03 December 2007

Shopping Cessation.


Here in Charleston, there is strung across Calhoun Street a large banner bearing the simple legend: Live, Love, Shop! In our Caristas Bible study last week, we came to the conclusion (in the course of considering the Beatitude, "Blessed are those who persecuted for righteousness' sake") that hopping of the consumerist runaway train might be the contemporary cultural equivalent of refusing to burn a little incense to Caesar. We could do with a crusade by the Reverend Billy:

If the multitudes that arrived in midtown Manhattan last Friday - the post-Thanksgiving start to the US holiday shopping season - had resigned themselves to a Broadway darkened by striking stagehands, there was some amusement to discover that the stagehands weren't the only strikers in New York.

Outside the Disney Store on Fifth Avenue 35 bellicose elves were chanting, "Silent night, we're on strike: no outsourced toys for little tykes", while a red-robed choir sang, "Stop, stop shopping". In the midst of this chaos stood a white tuxedoed preacher bellowing into a bullhorn: a "shopocalypse" was coming, the Reverend Billy warned baffled shoppers - "the end of mankind from consumerism, over-consumption and the fires of eternal debt!"

In recent years the Church of Stop Shopping - a secular street-theatre group led by Bill Talen, a 57-year-old playwright and actor - has mounted other similar performances, but this year, with the release of What Would Jesus Buy? , a documentary produced by Morgan Spurlock, director and star of Super Size Me , the protest is going nationwide. The film follows the Rev Billy and the Stop Shopping Gospel Choir as they tour the US exhorting Americans to think about the real meaning of Christmas. Chief among a number of confrontations-cum-provocations is the occasion when Rev Billy attempts to exorcise Wal-Mart's headquarters in Arkansas.

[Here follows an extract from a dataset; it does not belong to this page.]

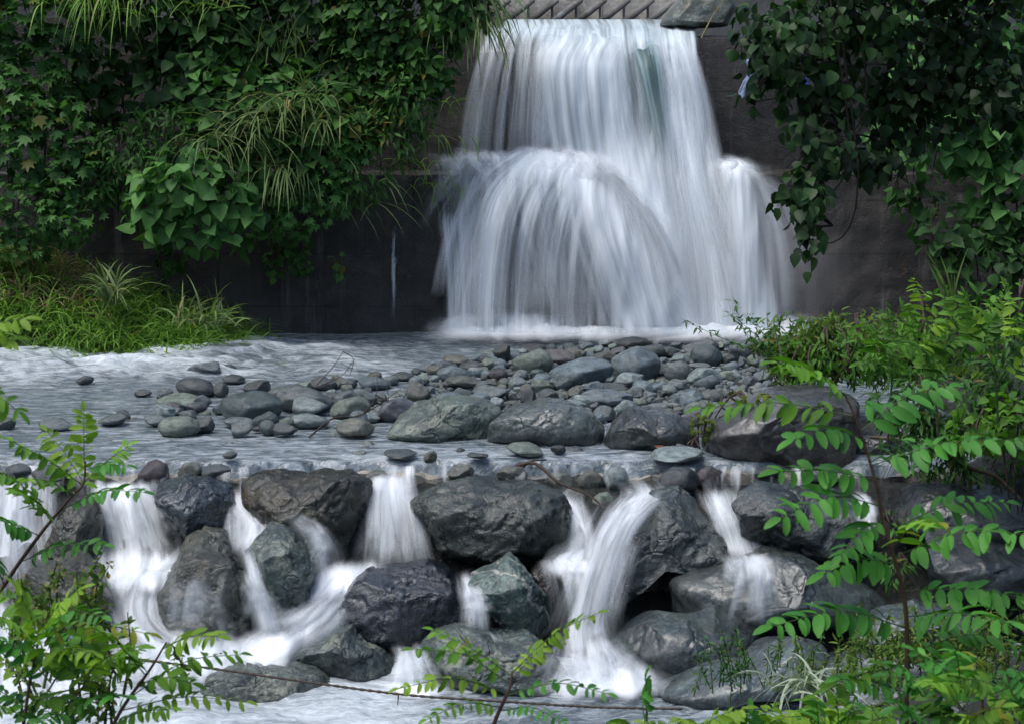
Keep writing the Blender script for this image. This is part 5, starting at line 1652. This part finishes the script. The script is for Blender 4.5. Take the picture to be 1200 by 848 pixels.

Talen is an endearing performer, and his Steve Martin affability could even push WWJB beyond cult status. But what could really make the movie into a "change-a-lujah" moment is that far from denouncing the movie for impiety, or dismissing Rev Billy for mocking the evangelical tradition, a number of influential Christian sources have signalled their approval.

The magazine Christianity Today says the passion of the Stop Shopping Gospel Choir is "contagious and admirable", despite its secularism. Writing in Sojourners Magazine, the distinguished biblical scholar Walter Brueggemann, professor emeritus at Columbia Theological Seminary in Decatur, Georgia, went so far as to link the Rev Billy with the ancient prophets of the bible and "the great prophetic figures of US history who have incessantly called our society back to its core human passions of justice and compassion".


Here's the whole thing.
Missed this somehow, but here's Frederica Mathewes-Green on Rev. Billy & the Church of Stop Shopping.
 

1 Comments:

Anonymous Anonymous said...

Gee, exorcising WalMart headquarters sounds like a pretty good idea.